Alan Dale’s “Cheshire Tales”

Transcribed here, are some of Alan Dale’s reminiscences, published in “Cheshire Tales”

‘My grandfather always had 1 or 2 barrels of beer staged in a little brick building opposite to the Smithy, and when any young Farmers or farm workers came with horses to be shod, he would ask them, would you like a gill of Ale , lad.  Many old farmers have told me that they had many a gill of beer in the little old shop.’

‘One day when my grandfather was getting old and his eye-sight not too good, he had been digging in the garden and at midday he left his spade full depth in the soil.  Some of our workmenmade 2 long iron hooks, and drove them down each side of his spade, so he went in the Smithy and told the men, that the Devil had got hold of his spade as he could not move it or get it out of the soil.’

‘It was a local custom when pubs were open all day and night, in the old days, some Farmers went on the Randy or spree, generally for a fortnight or three weeks, and when they were spent up, they would toddle down the hill, and say, Mester Dale I’m on the Randy, lend me a sovereign or half a sovereign, and put it on my bill, for which they were charged a Guinea or half a Guinea.  A the end of the year the Farmers coming to my Father on the same racket, and according to the old accounts books it happened numerous times, even as far back as 1780.’

‘I remember my Uncle  Samuel Dale  telling me.
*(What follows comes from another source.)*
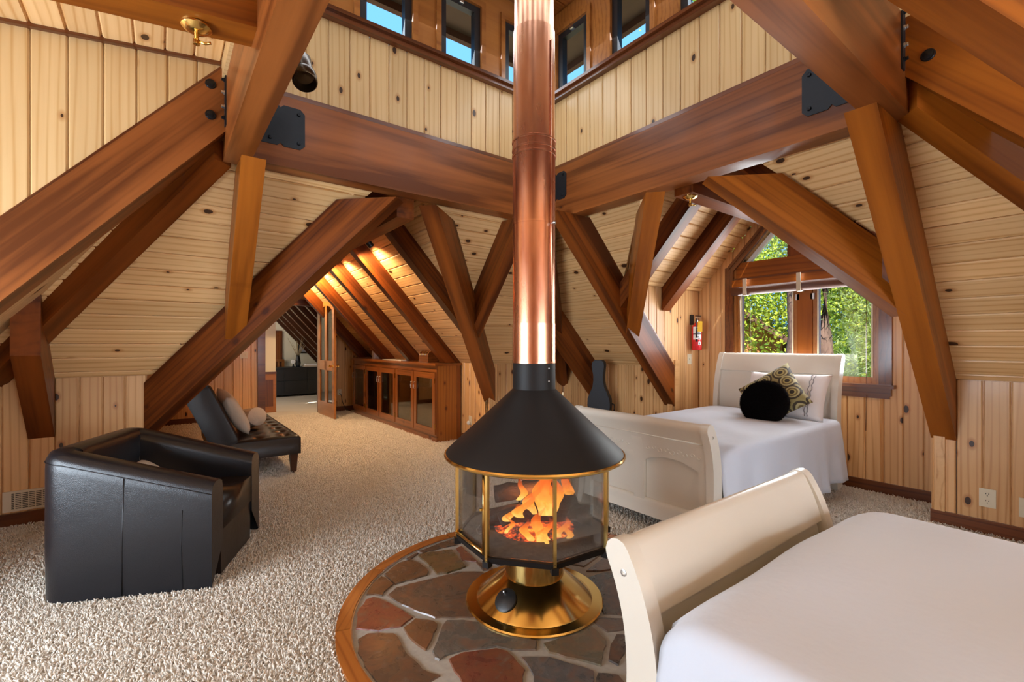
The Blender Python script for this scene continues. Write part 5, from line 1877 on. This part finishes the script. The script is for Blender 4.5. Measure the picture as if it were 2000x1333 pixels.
# rails and stiles (local x along the leaf, z up)
stl = .12
add_box(bm, 0, stl, -DT / 2, DT / 2, .012, DH - .20)
add_box(bm, DW - stl, DW, -DT / 2, DT / 2, .012, DH - .20)
bm2 = bm
leaf = bm_obj('stile', bm, 'door_wood', dm)
box('bottom_rail', stl, DW - stl, -DT / 2, DT / 2, .012, .26, 'door_wood', dm)
box('lock_rail', stl, DW - stl, -DT / 2, DT / 2, .86, 1.04, 'door_wood', dm)
box('middle_stile', DW / 2 - .06, DW / 2 + .06, -DT / 2, DT / 2, .26, DH - .1, 'door_wood', dm)
prism('top_rail', [(0, -DT / 2, DH - .20), (stl, -DT / 2, DH - .20), (.26, -DT / 2, DH - .13), (DW / 2 - .06, -DT / 2, DH - .105), (DW / 2 + .06, -DT / 2, DH - .105), (DW - .26, -DT / 2, DH - .13), (DW - stl, -DT / 2, DH - .20), (DW, -DT / 2, DH - .20), (DW - .20, -DT / 2, DH), (.20, -DT / 2, DH)], (1, 0, 0), (0, -1, 0), DT, 'door_wood', dm)
for x0, x1 in ((stl, DW / 2 - .06), (DW / 2 + .06, DW - stl)):
    for z0, z1 in ((.26, .86), (1.04, DH - .12)):
        box('pane', x0, x1, -.004, .004, z0, z1, 'cabinet_glass', dm)
for sg in (1, -1):
    lathe('knob', [(0, .075), (.018, .073), (.028, .06), (.026, .045), (.012, .035), (.010, .01), (.028, .008), (.03, 0)], 'brass', dm, 20, loc=(DW - .06, sg * DT / 2, .95), M=Matrix.Rotation(-sg * PI / 2, 4, 'X'), caps=False)

# ================================================================== beyond the door
ds = thing('dresser', 'black dresser in the bedroom beyond the open door', 'dresser', (2.75, 13.1, 0))
box('body', -.85, .85, -.25, .25, .05, .72, 'matte_black', ds, .01)
box('top', -.88, .88, -.27, .27, .72, .75, 'matte_black', ds, .006)
for i in range(3):
    box('drawer', -.82 + i * .55, -.30 + i * .55, -.262, -.25, .12, .40, 'matte_black', ds, .004)
    box('drawer', -.82 + i * .55, -.30 + i * .55, -.262, -.25, .42, .70, 'matte_black', ds, .004)
vz = thing('vase', 'dark vase of dried grasses on the dresser beyond the door', 'vase', (2.83, 13.0, .75))
lathe('pot', [(0, 0), (.05, 0), (.07, .1), (.05, .24), (.04, .28), (.05, .30)], 'matte_black', vz, 20)
rr = random.Random(3)
for i in range(14):
    a, tl = rr.uniform(0, 6.28), rr.uniform(.08, .30)
    tube('grass_stem', [(0, 0, .25), (tl * .4 * math.cos(a), tl * .4 * math.sin(a), .45), (tl * math.cos(a), tl * math.sin(a), .62 + rr.uniform(0, .15))], [.006, .009, .003], 'pampas', vz, 4)
ck = thing('table_clock', 'small oval clock standing on the black dresser', 'clock', (2.70, 12.92, .75))
lathe('dial', [(0, .012), (.05, .012), (.06, 0), (0, -.004)], 'label_white', ck, 24, loc=(0, 0, .14), M=Matrix.Rotation(PI / 2, 4, 'X'))
lathe('foot', [(0, 0), (.05, 0), (.02, .03), (.015, .08)], 'matte_black', ck, 16)
sb = thing('folded_blanket', 'folded cream blanket on the black dresser', 'blanket', (3.12, 12.98, .75))
box('layer', -.16, .16, -.12, .12, 0, .04, 'pillow_cream', sb, .015, 3)
box('layer', -.13, .14, -.11, .11, .04, .075, 'pillow_white', sb, .015, 3)
mf = thing('wall_mirror', 'narrow mirror with a dark wooden frame on the far bedroom wall', 'mirror', (2.42, 13.58, 1.2))
box('frame', -.14, .14, -.03, .01, -.50, .50, 'trim', mf, .01)
box('glass', -.10, .10, -.035, -.03, -.45, .45, 'cabinet_wood', mf)
pf = thing('picture', 'framed dark picture on the far bedroom wall', 'picture', (3.12, 13.58, 1.35))
box('frame', -.16, .16, -.025, .01, -.25, .25, 'matte_black', pf, .006)
box('sheet', -.13, .13, -.03, -.025, -.22, .22, 'gray_fabric', pf)
hb2 = thing('slatted_headboard', 'slatted wooden headboard against the far bedroom wall', 'headboard', (2.30, 13.5, 0))
box('back_rail', -.3, .3, -.02, .02, .88, .94, 'casing', hb2, .006)
for i in range(6):
    box('slat', -.26 + i * .1, -.22 + i * .1, -.01, .01, .45, .88, 'casing', hb2)
for x in (-.28, .28):
    box('leg', x - .02, x + .02, -.02, .02, 0, .9, 'casing', hb2)
# ================================================================== wall fittings
def wall_plate(name, label, cat, p, U, N, w, h_, kind):
    o = thing(name, label, cat, p)
    U, N = Vector(U), Vector(N)
    def bb(nm, u0, u1, n0, n1, z0, z1, mat, bev=0.):
        a, b = U * u0 + N * n0, U * u1 + N * n1
        return box(nm, min(a.x, b.x), max(a.x, b.x), min(a.y, b.y), max(a.y, b.y), z0, z1, mat, o, bev)
    bb('cover', -w / 2, w / 2, 0, .006, -h_ / 2, h_ / 2, 'ivory_plastic', .002)
    if kind == 'outlet':
        for z in (-.025, .025):
            bb('socket', -.017, .017, .006, .008, z - .017, z + .017, 'ivory_plastic')
            for u in (-.007, .007):
                bb('slot', u - .002, u + .002, .008, .0085, z + .002, z + .010, 'dark_slot')
            bb('slot', -.003, .003, .008, .0085, z - .011, z - .005, 'dark_slot')
    elif kind == 'switch':
        bb('toggle', -.006, .006, .006, .016, -.012, .012, 'ivory_plastic', .002)
    elif kind == 'night':
        lathe('night_light', [(0, .05), (.022, .046), (.03, .03), (.022, .012), (0, .01)], 'white_plastic', o, 16, loc=tuple(N * .004 + Vector((0, 0, -.03))), M=rot_to(Vector((0, 0, 1)), N))
    elif kind == 'switch2':
        for u in (-.022, .022):
            bb('toggle', u - .006, u + .006, .006, .016, -.012, .012, 'ivory_plastic', .002)
    return o
wall_plate('wall_outlet', 'ivory duplex outlet on the right knee wall', 'outlet', (XK, .594, .255), (0, 1, 0), (-1, 0, 0), .085, .13, 'outlet')
wall_plate('wall_outlet', 'ivory wall plate cut by the right edge of the picture', 'outlet', (XK, .40, .235), (0, 1, 0), (-1, 0, 0), .085, .13, 'plain')
wall_plate('light_switch', 'ivory light switch below the fire extinguisher', 'switch', (5.00, DY1 + .02, 1.17), (1, 0, 0), (0, -1, 0), .075, .12, 'switch')
wall_plate('light_switch', 'double light switch on the end wall above the futon', 'switch', (1.17, PYE, 1.15), (1, 0, 0), (0, -1, 0), .12, .12, 'switch2')
wall_plate('wall_outlet', 'outlet with a round white night light beside the cabinet', 'outlet', (PX1, 5.42, .30), (0, 1, 0), (-1, 0, 0), .075, .12, 'night')
wall_plate('wall_outlet', 'outlet with a black plug and cord beside the open door', 'outlet', (2.84, PYE, .38), (1, 0, 0), (0, -1, 0), .075, .12, 'outlet')
tag(tube('power_cord', [(2.84, PYE - .012, .36), (2.86, PYE - .05, .33), (2.88, PYE - .05, .2), (2.93, PYE - .04, .08), (2.97, PYE - .06, .03), (2.985, PYE - .3, .02)], .006, 'rubber', None, 6), 'thin black cord hanging from the outlet beside the open door', 'cord')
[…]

An old Cobbler named Joseph Harrop lived in an old thatched cottage in Mill Lane, this cottage had diamond panes in the windows.  This old cobbler was very short sighted and always worked in front of the window near the front door, it then had 1 pane out near the top.  One particular day  when they had been killing Pigs at Sandlebridge, my Uncle Sam and Jimmy Wood (a workman), crept up to this cottage and very quietly poked a one barrel gun through the missing pane over the Cobblers head and fired up at the ceiling, Jimmy Wood immediately opened the door and threw a pigs ear full of blood in the Cobblers face.  The Cobbler cryed out, “I’m shot, I’m shot” and ran out of the back door still crying “I’m shot, I’m shot”.

My Great Grandmother lived here for a time.  Late in 1971, Mr and Mrs George Moston left this old thatched cottage, after living there many years. Now, early in 1972, I notice that all the windows are boarded up.  I expect the David Lewis Colony will demolish it.’

‘Joshua Weston worked many years at Sandle Bridge.  He got married when he was 19 years of age, and went to live in an old thatched cottage, called Ivy Cottage, near to Pownall Brow and the Golf Links, Great Warford.  Very soon after the wedding my uncle Sam and Jimmy Wood went to this cottage after dark, carrying a slate, they placed the ladder quietly  against the chimney stack and put the slate on top of the chimney, which soon filled the house with smoke, very soon, the newly married couple came rushing out of the house coughing.  My uncle and Jimmy were behind the hedge, laughing.’